Species composition change with altitude was driven primarily by species turnover, with a low contribution from nestedness. Thus each elevation has its own unique set of species, with the higher elevations, in particular, having unique sets of species. In addition to ant assemblages varying with both altitude and aspect, horizontal vegetation cover also influenced species composition (Table 2). We observed that the primary driver of species assemblages is altitude, which may be unsurprising, given that ectothermic species are more vulnerable to temperature fluctuations than endotherms, and species found at higher elevations occur in naturally isolated altitudinal niches4,63. Elsewhere, ant species occurring at higher altitudes have been found to occur at those elevations because they can tolerate cold temperatures better than more dominant species found at lower elevations either through physiology or behaviour3,21. Further assessment of the ability of ant species in this study to withstand temperature extremes would help to confirm or refute these findings, particularly if lower-altitude species are particularly cryophobic. Climate warming might pose a threat to these high elevation species, which could be outcompeted by species from lower elevations.

The highest sites on both sides of the mountain clustered together in the ordination, distinct from those at lower elevations on either side of the mountain. In the ordination, ant assemblages at middle and lower elevation sites also showed some separation according to altitude, but within their aspects (Fig. 2; Table 2). Habitat structure differed considerably between the two aspects at all altitudes except at the highest sites, where the vegetation structure was similar between north- and south-facing slopes. That the highest sites clustered together could also be partly explained by proximity: sites at the top of the mountain were closer to each other than those lower down, resulting in less dispersal limitation.

Partitioning of beta diversity suggests that the species found at these higher elevations are distinct from those lower down, and not a subset of lower elevation assemblages. This is of particular concern within the context of global climate change as this subset of species could go extinct. This is further emphasized by the decrease in nestedness with elevational distance, highlighting the uniqueness of these higher elevation sites. Over the 6 year period, assemblages do not seem to have changed, except perhaps those at higher elevations. Six years is a relatively short period over which to observe changes in species assemblages, and this explains the low explanatory power of time (r2 = 0.01). Nevertheless, this trend was significant and raises flags for the importance of monitoring high (and low) altitude assemblages over the long term.

Patterns of functional diversity across an altitudinal gradient

Interestingly, although species composition was well explained by altitude, the functional diversity of those species was not. This suggests that as species composition changes with altitude, the functional traits represented amongst these species responds to other environmental factors, in this case, primarily habitat structure, along with temperature and soils.

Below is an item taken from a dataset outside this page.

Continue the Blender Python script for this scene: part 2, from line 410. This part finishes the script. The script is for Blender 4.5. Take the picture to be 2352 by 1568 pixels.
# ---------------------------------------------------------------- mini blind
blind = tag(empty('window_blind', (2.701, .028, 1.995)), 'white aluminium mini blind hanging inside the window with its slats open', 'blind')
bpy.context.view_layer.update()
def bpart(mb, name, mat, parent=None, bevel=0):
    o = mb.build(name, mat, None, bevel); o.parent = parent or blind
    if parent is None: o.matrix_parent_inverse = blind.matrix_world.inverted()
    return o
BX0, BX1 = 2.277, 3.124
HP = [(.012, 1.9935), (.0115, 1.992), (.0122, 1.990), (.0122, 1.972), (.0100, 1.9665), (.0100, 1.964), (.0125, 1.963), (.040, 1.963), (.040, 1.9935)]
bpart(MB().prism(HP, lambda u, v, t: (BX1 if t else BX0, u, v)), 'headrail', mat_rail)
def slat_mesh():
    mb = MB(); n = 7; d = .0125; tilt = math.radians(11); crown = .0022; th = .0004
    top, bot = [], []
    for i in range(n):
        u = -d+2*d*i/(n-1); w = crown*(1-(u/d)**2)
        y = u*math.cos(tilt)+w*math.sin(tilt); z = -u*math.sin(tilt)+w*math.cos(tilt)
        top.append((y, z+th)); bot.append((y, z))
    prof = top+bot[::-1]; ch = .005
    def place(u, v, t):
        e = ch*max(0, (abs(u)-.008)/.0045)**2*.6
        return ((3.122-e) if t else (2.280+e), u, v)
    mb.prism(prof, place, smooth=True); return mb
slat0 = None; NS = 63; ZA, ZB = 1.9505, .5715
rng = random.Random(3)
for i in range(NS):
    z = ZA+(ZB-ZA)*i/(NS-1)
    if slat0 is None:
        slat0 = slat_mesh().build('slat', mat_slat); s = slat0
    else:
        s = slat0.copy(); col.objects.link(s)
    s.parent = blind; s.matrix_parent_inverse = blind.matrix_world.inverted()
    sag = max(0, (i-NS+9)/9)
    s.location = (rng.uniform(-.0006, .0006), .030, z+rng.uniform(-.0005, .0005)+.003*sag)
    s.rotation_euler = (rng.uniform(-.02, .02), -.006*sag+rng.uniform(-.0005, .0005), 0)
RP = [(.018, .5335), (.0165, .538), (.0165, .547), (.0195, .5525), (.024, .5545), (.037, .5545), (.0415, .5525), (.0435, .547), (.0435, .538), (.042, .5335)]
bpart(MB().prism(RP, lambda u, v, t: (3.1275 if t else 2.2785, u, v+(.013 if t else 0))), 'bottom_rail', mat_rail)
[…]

Overall trends in FD across ecological gradients are beginning to emerge in the literature, although patterns vary33,36,39,64. For ant assemblages at altitude, our models found that FD (measured as sesFD; Fig. 3, Table 3) was lower on the southern aspect, but did not show a clear pattern with altitude. FD did vary with mean and minimum temperature, which vary with altitude, but also with habitat structure. Habitat structure, measured as horizontal and vertical structure emerged as significantly related to sesFD. As horizontal habitat structure linked to vegetation cover, increased, so too did sesFD (because pch1 was negatively correlated with horizontal habitat structure). Yet sesFD was negatively correlated with pcv1, which was a measure of vertical habitat structure, particularly that at > 50 cm height. Thus, it seems as if horizontal structure at low levels creates habitat complexity for ground-dwelling ants, so increasing functional differentiation (sesFD), but plant cover over 50 cm does not contribute to habitat structure, but may serve only to reduce ground temperature, which would be expected to be negative for ectothermic species. Plant cover above 50 cm in height is associated with increased shading and woody thickening, and is associated with relatively little ground cover. The implications of our findings are that studies focused on large scale measures like altitude may risk missing fine-scale changes associated with heterogeneous habitats. Habitat structure buffers changes in temperature and models based on temperature alone could overestimate the impact of climate change65,66. Fine-scale data collection is often laborious and costly, yet these data may make valuable contributions to large-scale models that would otherwise overlook microclimatic effects23. Adaptive Dynamic Global Vegetation Models can be used to simulate state variables causally linked to these fine scale variables67. These models also suggest that there could be a considerable lag in how vegetation responds to climate change, further confounding models based on temperature alone68. The importance of microclimate in dictating fine-scale biodiversity is increasingly recognised9,69,70,71,72. Here, we find that FD is well explained by finer-scale measures of habitat.

That FD, and to some extent species composition, are influenced by fine-scale factors implies that predicting species’ responses to climate change is complicated by habitat structure and may not be well predicted by only broad-scale predictors such as temperature and elevation66. This has implications for management: if vegetation structure can be maintained and managed, ectothermic species may be less impacted than expected, and it may be possible to ameliorate some of the inexorable effects of climate change, with careful conservation strategies. At the same time, drought intensity and frequency are predicted to increase73,74, with a risk that precipitation-dependent vegetation may die off.

At the regional scale, our findings shed light on the relative importance of high-altitude sites in Afromontane systems, which harbour distinct species assemblages. Vhembe Biosphere has recently received calls for all areas of high altitude to be declared core conservation zones, and our findings support this directive. Given that altitude is a major predictor of assemblage composition, as macro-climate warms, species should move upslope, as organisms attempt to remain within ambient temperatures to which they are adapted6. However, given that the climatically coolest areas are at the apex of mountains, such zones are by definition small in area. Therefore, with gradual movement up a gradient in response to warming, available habitat for a given species will likely shrink incrementally over time, ultimately jeopardising persistence6. Species at the lowest elevations may not be replaced, but lowest elevation communities may simply suffer species attrition75. Here, we found that ant species assemblages at each elevation are distinct, that nestedness makes very little contribution to beta diversity. In the context of global change, microclimates may be key to modulating the potentially deleterious impacts to high-altitude processes at a range of scales.